*Instructions to follow*: Restate the listing below word for word, omitting any images.

*Information shown*:
================================

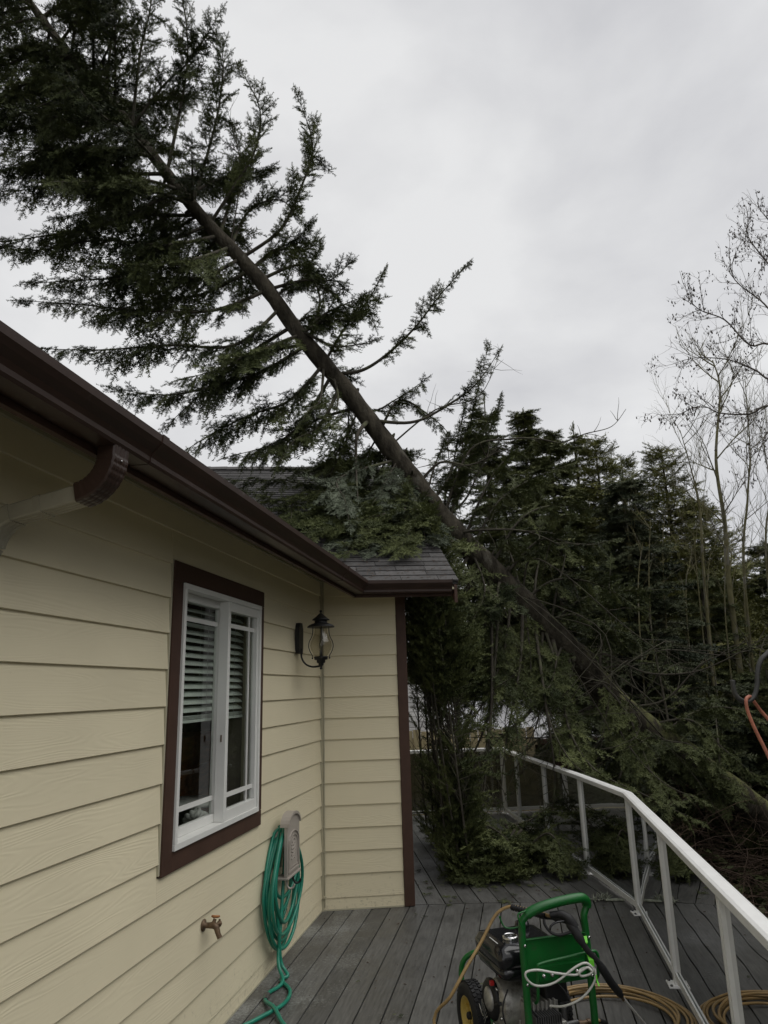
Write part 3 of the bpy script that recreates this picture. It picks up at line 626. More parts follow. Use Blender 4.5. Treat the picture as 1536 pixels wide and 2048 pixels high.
def offset_run(pts, prof, name, mt, bev=.003, par=rail):
    rs = []
    for i, p in enumerate(pts):
        d1 = (p-pts[i-1]).normalized() if i > 0 else None; d2 = (pts[i+1]-p).normalized() if i < len(pts)-1 else None
        if d1 is None: d1 = d2
        if d2 is None: d2 = d1
        n1_ = Vector((-d1.y, d1.x, 0)); n2_ = Vector((-d2.y, d2.x, 0)); b = (n1_+n2_).normalized(); k = 1/max(.3, b.dot(n1_))
        rs.append([p + b*(q*k) + UP*z for q, z in prof])
    return obj(name, MB().rings(rs, smooth=False), mt, par, bev=bev)
cap = [(-.040, RT-.044), (-.040, RT-.008), (-.026, RT), (.026, RT), (.040, RT-.008), (.040, RT-.044)]
ia, ib = 5, 9
offset_run(railpts[:ia+1]+[], cap, 'top_rail', M['white'], .002)
offset_run(railpts[ia:ib+1], [(a*.998, z-.0004) for a, z in cap], 'top_rail', M['white'], .002)
offset_run(railpts[ib:], [(a*.996, z-.0008) for a, z in cap], 'top_rail', M['white'], .002)
for i in range(len(railpts)-1):
    a, b = railpts[i], railpts[i+1]; d = (b-a).normalized(); nn = Vector((-d.y, d.x, 0)); L_ = (b-a).length
    fr = Matrix(((d.x, nn.x, 0, a.x), (d.y, nn.y, 0, a.y), (0, 0, 1, 0), (0, 0, 0, 1)))
    obj('bottom_rail', MB().box(.032, L_-.032, -.018, -.006, .045, .082).box(.032, L_-.032, .006, .018, .045, .082).box(.032, L_-.032, -.018, .018, .037, .0445), M['white'], rail, fr, local=True, bev=.002)
    obj('glass_pane', MB().box(.034, L_-.034, -.003, .003, .055, RT-.05), M['smoke'], rail, fr, local=True)

# ================================================================== THINGS ON THE WALL
# lantern
LS, LV = -.735, .215
fr = LONG @ Matrix.Translation((-LS, 0, 1.94))
lan = thing('wall_lantern', 'black carriage wall lantern with curved cage and clear glass by the inside corner', 'lantern', fr)
obj('wall_plate', MB().prism([(-.045, .016, .13), (-.055, .016, .17), (-.055, .016, .33), (-.03, .016, .375), (.03, .016, .375), (.055, .016, .33), (.055, .016, .17), (.045, .016, .13)], (0, .035, 0)), M['black'], lan, fr, local=True, bev=.006)
arm = smooth_path([(0, .05, .17), (0, .055, .10), (0, .085, .05), (0, .14, .025), (0, LV-.01, .028)], 5)
obj('arm', MB().tube(arm, .0075, 8), M['black'], lan, fr, local=True)
T_ = Matrix.Translation((0, LV, 0))
obj('base', MB().lathe([(0, 0), (.009, .004), (.011, .012), (.007, .02), (.012, .03), (.02, .036), (.022, .05), (.034, .055), (.036, .075), (.052, .078), (.055, .095), (.06, .098), (.052, .103), (0, .103)], 20, T_), M['black'], lan, fr, local=True)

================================

*Result for this task*:
Write part 3 of the bpy script that recreates this picture. It picks up at line 626. More parts follow. Use Blender 4.5. Treat the picture as 1536 pixels wide and 2048 pixels high.
def offset_run(pts, prof, name, mt, bev=.003, par=rail):
    rs = []
    for i, p in enumerate(pts):
        d1 = (p-pts[i-1]).normalized() if i > 0 else None; d2 = (pts[i+1]-p).normalized() if i < len(pts)-1 else None
        if d1 is None: d1 = d2
        if d2 is None: d2 = d1
        n1_ = Vector((-d1.y, d1.x, 0)); n2_ = Vector((-d2.y, d2.x, 0)); b = (n1_+n2_).normalized(); k = 1/max(.3, b.dot(n1_))
        rs.append([p + b*(q*k) + UP*z for q, z in prof])
    return obj(name, MB().rings(rs, smooth=False), mt, par, bev=bev)
cap = [(-.040, RT-.044), (-.040, RT-.008), (-.026, RT), (.026, RT), (.040, RT-.008), (.040, RT-.044)]
ia, ib = 5, 9
offset_run(railpts[:ia+1]+[], cap, 'top_rail', M['white'], .002)
offset_run(railpts[ia:ib+1], [(a*.998, z-.0004) for a, z in cap], 'top_rail', M['white'], .002)
offset_run(railpts[ib:], [(a*.996, z-.0008) for a, z in cap], 'top_rail', M['white'], .002)
for i in range(len(railpts)-1):
    a, b = railpts[i], railpts[i+1]; d = (b-a).normalized(); nn = Vector((-d.y, d.x, 0)); L_ = (b-a).length
    fr = Matrix(((d.x, nn.x, 0, a.x), (d.y, nn.y, 0, a.y), (0, 0, 1, 0), (0, 0, 0, 1)))
    obj('bottom_rail', MB().box(.032, L_-.032, -.018, -.006, .045, .082).box(.032, L_-.032, .006, .018, .045, .082).box(.032, L_-.032, -.018, .018, .037, .0445), M['white'], rail, fr, local=True, bev=.002)
    obj('glass_pane', MB().box(.034, L_-.034, -.003, .003, .055, RT-.05), M['smoke'], rail, fr, local=True)

# ================================================================== THINGS ON THE WALL
# lantern
LS, LV = -.735, .215
fr = LONG @ Matrix.Translation((-LS, 0, 1.94))
lan = thing('wall_lantern', 'black carriage wall lantern with curved cage and clear glass by the inside corner', 'lantern', fr)
obj('wall_plate', MB().prism([(-.045, .016, .13), (-.055, .016, .17), (-.055, .016, .33), (-.03, .016, .375), (.03, .016, .375), (.055, .016, .33), (.055, .016, .17), (.045, .016, .13)], (0, .035, 0)), M['black'], lan, fr, local=True, bev=.006)
arm = smooth_path([(0, .05, .17), (0, .055, .10), (0, .085, .05), (0, .14, .025), (0, LV-.01, .028)], 5)
obj('arm', MB().tube(arm, .0075, 8), M['black'], lan, fr, local=True)
T_ = Matrix.Translation((0, LV, 0))
obj('base', MB().lathe([(0, 0), (.009, .004), (.011, .012), (.007, .02), (.012, .03), (.02, .036), (.022, .05), (.034, .055), (.036, .075), (.052, .078), (.055, .095), (.06, .098), (.052, .103), (0, .103)], 20, T_), M['black'], lan, fr, local=True)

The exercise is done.